What the task requires :: Take the listing and print it in full, exactly as given.

┄┄┄┄┄┄┄┄┄┄

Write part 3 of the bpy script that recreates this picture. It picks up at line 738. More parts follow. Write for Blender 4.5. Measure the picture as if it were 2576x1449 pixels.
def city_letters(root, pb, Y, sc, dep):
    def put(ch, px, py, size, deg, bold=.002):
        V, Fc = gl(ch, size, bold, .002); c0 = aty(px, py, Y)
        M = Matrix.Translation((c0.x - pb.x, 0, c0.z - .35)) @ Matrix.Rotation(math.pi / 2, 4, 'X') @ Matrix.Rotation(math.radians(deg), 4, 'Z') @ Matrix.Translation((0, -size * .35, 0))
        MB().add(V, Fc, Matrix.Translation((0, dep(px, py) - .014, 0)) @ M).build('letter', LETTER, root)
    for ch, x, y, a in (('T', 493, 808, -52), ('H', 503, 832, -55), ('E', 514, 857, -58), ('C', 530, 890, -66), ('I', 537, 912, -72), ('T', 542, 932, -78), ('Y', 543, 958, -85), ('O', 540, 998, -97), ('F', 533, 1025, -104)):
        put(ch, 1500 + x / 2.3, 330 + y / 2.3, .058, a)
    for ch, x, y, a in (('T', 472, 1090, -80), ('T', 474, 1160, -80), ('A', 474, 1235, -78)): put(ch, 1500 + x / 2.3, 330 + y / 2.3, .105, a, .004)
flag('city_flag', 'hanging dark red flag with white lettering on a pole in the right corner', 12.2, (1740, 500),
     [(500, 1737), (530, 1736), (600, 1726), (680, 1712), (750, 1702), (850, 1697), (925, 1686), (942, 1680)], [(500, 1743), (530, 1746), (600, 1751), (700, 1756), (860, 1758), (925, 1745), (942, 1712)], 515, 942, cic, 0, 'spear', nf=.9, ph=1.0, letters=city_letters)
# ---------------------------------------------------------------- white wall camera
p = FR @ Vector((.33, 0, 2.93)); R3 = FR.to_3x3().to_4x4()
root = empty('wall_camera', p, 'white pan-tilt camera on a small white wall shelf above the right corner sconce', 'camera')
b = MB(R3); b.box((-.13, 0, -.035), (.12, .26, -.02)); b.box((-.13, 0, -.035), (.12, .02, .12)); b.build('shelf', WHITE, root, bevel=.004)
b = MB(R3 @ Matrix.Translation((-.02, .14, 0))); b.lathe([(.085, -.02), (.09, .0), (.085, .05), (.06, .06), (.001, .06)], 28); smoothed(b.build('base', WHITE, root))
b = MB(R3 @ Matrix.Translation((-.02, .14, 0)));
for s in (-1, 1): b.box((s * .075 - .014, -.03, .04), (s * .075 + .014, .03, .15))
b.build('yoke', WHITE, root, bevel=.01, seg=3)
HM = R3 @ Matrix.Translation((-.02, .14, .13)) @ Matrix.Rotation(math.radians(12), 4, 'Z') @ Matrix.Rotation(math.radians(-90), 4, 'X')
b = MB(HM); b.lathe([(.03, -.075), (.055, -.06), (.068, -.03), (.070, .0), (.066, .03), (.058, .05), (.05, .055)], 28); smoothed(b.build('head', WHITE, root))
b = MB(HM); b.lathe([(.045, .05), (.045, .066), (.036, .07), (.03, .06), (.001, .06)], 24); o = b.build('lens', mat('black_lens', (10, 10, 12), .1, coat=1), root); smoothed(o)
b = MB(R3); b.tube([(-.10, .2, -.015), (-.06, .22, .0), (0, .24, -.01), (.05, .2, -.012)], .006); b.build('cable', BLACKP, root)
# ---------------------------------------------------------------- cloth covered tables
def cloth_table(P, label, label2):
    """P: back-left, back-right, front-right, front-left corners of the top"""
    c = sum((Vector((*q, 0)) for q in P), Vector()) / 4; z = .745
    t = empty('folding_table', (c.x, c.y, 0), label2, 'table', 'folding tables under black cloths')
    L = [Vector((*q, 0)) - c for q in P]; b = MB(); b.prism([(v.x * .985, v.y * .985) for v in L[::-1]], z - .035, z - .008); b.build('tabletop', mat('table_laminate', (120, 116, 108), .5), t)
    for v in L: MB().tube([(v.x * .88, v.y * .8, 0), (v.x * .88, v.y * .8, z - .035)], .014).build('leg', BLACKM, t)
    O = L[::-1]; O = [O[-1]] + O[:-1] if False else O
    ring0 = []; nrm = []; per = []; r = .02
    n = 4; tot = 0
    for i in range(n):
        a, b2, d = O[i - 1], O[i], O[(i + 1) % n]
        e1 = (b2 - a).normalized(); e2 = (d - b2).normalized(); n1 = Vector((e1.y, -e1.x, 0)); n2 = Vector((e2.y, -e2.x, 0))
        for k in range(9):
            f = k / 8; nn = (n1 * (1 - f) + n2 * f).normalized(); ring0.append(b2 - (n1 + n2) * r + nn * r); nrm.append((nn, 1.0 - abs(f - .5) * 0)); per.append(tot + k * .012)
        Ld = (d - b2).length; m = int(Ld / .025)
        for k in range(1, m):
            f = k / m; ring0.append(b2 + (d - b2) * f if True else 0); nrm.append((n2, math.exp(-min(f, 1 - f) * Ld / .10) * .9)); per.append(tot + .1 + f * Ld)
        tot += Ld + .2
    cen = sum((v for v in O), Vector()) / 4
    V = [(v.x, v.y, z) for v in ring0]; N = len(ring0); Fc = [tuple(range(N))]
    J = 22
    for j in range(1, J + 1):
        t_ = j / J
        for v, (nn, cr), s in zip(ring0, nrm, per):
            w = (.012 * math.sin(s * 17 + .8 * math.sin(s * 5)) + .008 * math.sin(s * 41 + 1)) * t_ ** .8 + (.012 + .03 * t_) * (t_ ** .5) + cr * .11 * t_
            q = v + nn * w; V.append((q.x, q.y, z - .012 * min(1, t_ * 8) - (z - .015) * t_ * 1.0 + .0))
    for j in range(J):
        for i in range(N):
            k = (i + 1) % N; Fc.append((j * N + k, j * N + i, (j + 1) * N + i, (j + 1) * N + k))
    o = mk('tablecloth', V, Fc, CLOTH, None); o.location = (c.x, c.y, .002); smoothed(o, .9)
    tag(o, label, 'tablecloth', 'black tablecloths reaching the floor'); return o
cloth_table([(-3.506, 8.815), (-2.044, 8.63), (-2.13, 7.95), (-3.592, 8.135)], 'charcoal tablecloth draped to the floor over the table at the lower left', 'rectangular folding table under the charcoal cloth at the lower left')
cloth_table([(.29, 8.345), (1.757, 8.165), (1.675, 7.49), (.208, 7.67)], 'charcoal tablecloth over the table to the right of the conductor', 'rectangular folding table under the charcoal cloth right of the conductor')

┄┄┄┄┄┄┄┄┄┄

Solution below ::
Write part 3 of the bpy script that recreates this picture. It picks up at line 738. More parts follow. Write for Blender 4.5. Measure the picture as if it were 2576x1449 pixels.
def city_letters(root, pb, Y, sc, dep):
    def put(ch, px, py, size, deg, bold=.002):
        V, Fc = gl(ch, size, bold, .002); c0 = aty(px, py, Y)
        M = Matrix.Translation((c0.x - pb.x, 0, c0.z - .35)) @ Matrix.Rotation(math.pi / 2, 4, 'X') @ Matrix.Rotation(math.radians(deg), 4, 'Z') @ Matrix.Translation((0, -size * .35, 0))
        MB().add(V, Fc, Matrix.Translation((0, dep(px, py) - .014, 0)) @ M).build('letter', LETTER, root)
    for ch, x, y, a in (('T', 493, 808, -52), ('H', 503, 832, -55), ('E', 514, 857, -58), ('C', 530, 890, -66), ('I', 537, 912, -72), ('T', 542, 932, -78), ('Y', 543, 958, -85), ('O', 540, 998, -97), ('F', 533, 1025, -104)):
        put(ch, 1500 + x / 2.3, 330 + y / 2.3, .058, a)
    for ch, x, y, a in (('T', 472, 1090, -80), ('T', 474, 1160, -80), ('A', 474, 1235, -78)): put(ch, 1500 + x / 2.3, 330 + y / 2.3, .105, a, .004)
flag('city_flag', 'hanging dark red flag with white lettering on a pole in the right corner', 12.2, (1740, 500),
     [(500, 1737), (530, 1736), (600, 1726), (680, 1712), (750, 1702), (850, 1697), (925, 1686), (942, 1680)], [(500, 1743), (530, 1746), (600, 1751), (700, 1756), (860, 1758), (925, 1745), (942, 1712)], 515, 942, cic, 0, 'spear', nf=.9, ph=1.0, letters=city_letters)
# ---------------------------------------------------------------- white wall camera
p = FR @ Vector((.33, 0, 2.93)); R3 = FR.to_3x3().to_4x4()
root = empty('wall_camera', p, 'white pan-tilt camera on a small white wall shelf above the right corner sconce', 'camera')
b = MB(R3); b.box((-.13, 0, -.035), (.12, .26, -.02)); b.box((-.13, 0, -.035), (.12, .02, .12)); b.build('shelf', WHITE, root, bevel=.004)
b = MB(R3 @ Matrix.Translation((-.02, .14, 0))); b.lathe([(.085, -.02), (.09, .0), (.085, .05), (.06, .06), (.001, .06)], 28); smoothed(b.build('base', WHITE, root))
b = MB(R3 @ Matrix.Translation((-.02, .14, 0)));
for s in (-1, 1): b.box((s * .075 - .014, -.03, .04), (s * .075 + .014, .03, .15))
b.build('yoke', WHITE, root, bevel=.01, seg=3)
HM = R3 @ Matrix.Translation((-.02, .14, .13)) @ Matrix.Rotation(math.radians(12), 4, 'Z') @ Matrix.Rotation(math.radians(-90), 4, 'X')
b = MB(HM); b.lathe([(.03, -.075), (.055, -.06), (.068, -.03), (.070, .0), (.066, .03), (.058, .05), (.05, .055)], 28); smoothed(b.build('head', WHITE, root))
b = MB(HM); b.lathe([(.045, .05), (.045, .066), (.036, .07), (.03, .06), (.001, .06)], 24); o = b.build('lens', mat('black_lens', (10, 10, 12), .1, coat=1), root); smoothed(o)
b = MB(R3); b.tube([(-.10, .2, -.015), (-.06, .22, .0), (0, .24, -.01), (.05, .2, -.012)], .006); b.build('cable', BLACKP, root)
# ---------------------------------------------------------------- cloth covered tables
def cloth_table(P, label, label2):
    """P: back-left, back-right, front-right, front-left corners of the top"""
    c = sum((Vector((*q, 0)) for q in P), Vector()) / 4; z = .745
    t = empty('folding_table', (c.x, c.y, 0), label2, 'table', 'folding tables under black cloths')
    L = [Vector((*q, 0)) - c for q in P]; b = MB(); b.prism([(v.x * .985, v.y * .985) for v in L[::-1]], z - .035, z - .008); b.build('tabletop', mat('table_laminate', (120, 116, 108), .5), t)
    for v in L: MB().tube([(v.x * .88, v.y * .8, 0), (v.x * .88, v.y * .8, z - .035)], .014).build('leg', BLACKM, t)
    O = L[::-1]; O = [O[-1]] + O[:-1] if False else O
    ring0 = []; nrm = []; per = []; r = .02
    n = 4; tot = 0
    for i in range(n):
        a, b2, d = O[i - 1], O[i], O[(i + 1) % n]
        e1 = (b2 - a).normalized(); e2 = (d - b2).normalized(); n1 = Vector((e1.y, -e1.x, 0)); n2 = Vector((e2.y, -e2.x, 0))
        for k in range(9):
            f = k / 8; nn = (n1 * (1 - f) + n2 * f).normalized(); ring0.append(b2 - (n1 + n2) * r + nn * r); nrm.append((nn, 1.0 - abs(f - .5) * 0)); per.append(tot + k * .012)
        Ld = (d - b2).length; m = int(Ld / .025)
        for k in range(1, m):
            f = k / m; ring0.append(b2 + (d - b2) * f if True else 0); nrm.append((n2, math.exp(-min(f, 1 - f) * Ld / .10) * .9)); per.append(tot + .1 + f * Ld)
        tot += Ld + .2
    cen = sum((v for v in O), Vector()) / 4
    V = [(v.x, v.y, z) for v in ring0]; N = len(ring0); Fc = [tuple(range(N))]
    J = 22
    for j in range(1, J + 1):
        t_ = j / J
        for v, (nn, cr), s in zip(ring0, nrm, per):
            w = (.012 * math.sin(s * 17 + .8 * math.sin(s * 5)) + .008 * math.sin(s * 41 + 1)) * t_ ** .8 + (.012 + .03 * t_) * (t_ ** .5) + cr * .11 * t_
            q = v + nn * w; V.append((q.x, q.y, z - .012 * min(1, t_ * 8) - (z - .015) * t_ * 1.0 + .0))
    for j in range(J):
        for i in range(N):
            k = (i + 1) % N; Fc.append((j * N + k, j * N + i, (j + 1) * N + i, (j + 1) * N + k))
    o = mk('tablecloth', V, Fc, CLOTH, None); o.location = (c.x, c.y, .002); smoothed(o, .9)
    tag(o, label, 'tablecloth', 'black tablecloths reaching the floor'); return o
cloth_table([(-3.506, 8.815), (-2.044, 8.63), (-2.13, 7.95), (-3.592, 8.135)], 'charcoal tablecloth draped to the floor over the table at the lower left', 'rectangular folding table under the charcoal cloth at the lower left')
cloth_table([(.29, 8.345), (1.757, 8.165), (1.675, 7.49), (.208, 7.67)], 'charcoal tablecloth over the table to the right of the conductor', 'rectangular folding table under the charcoal cloth right of the conductor')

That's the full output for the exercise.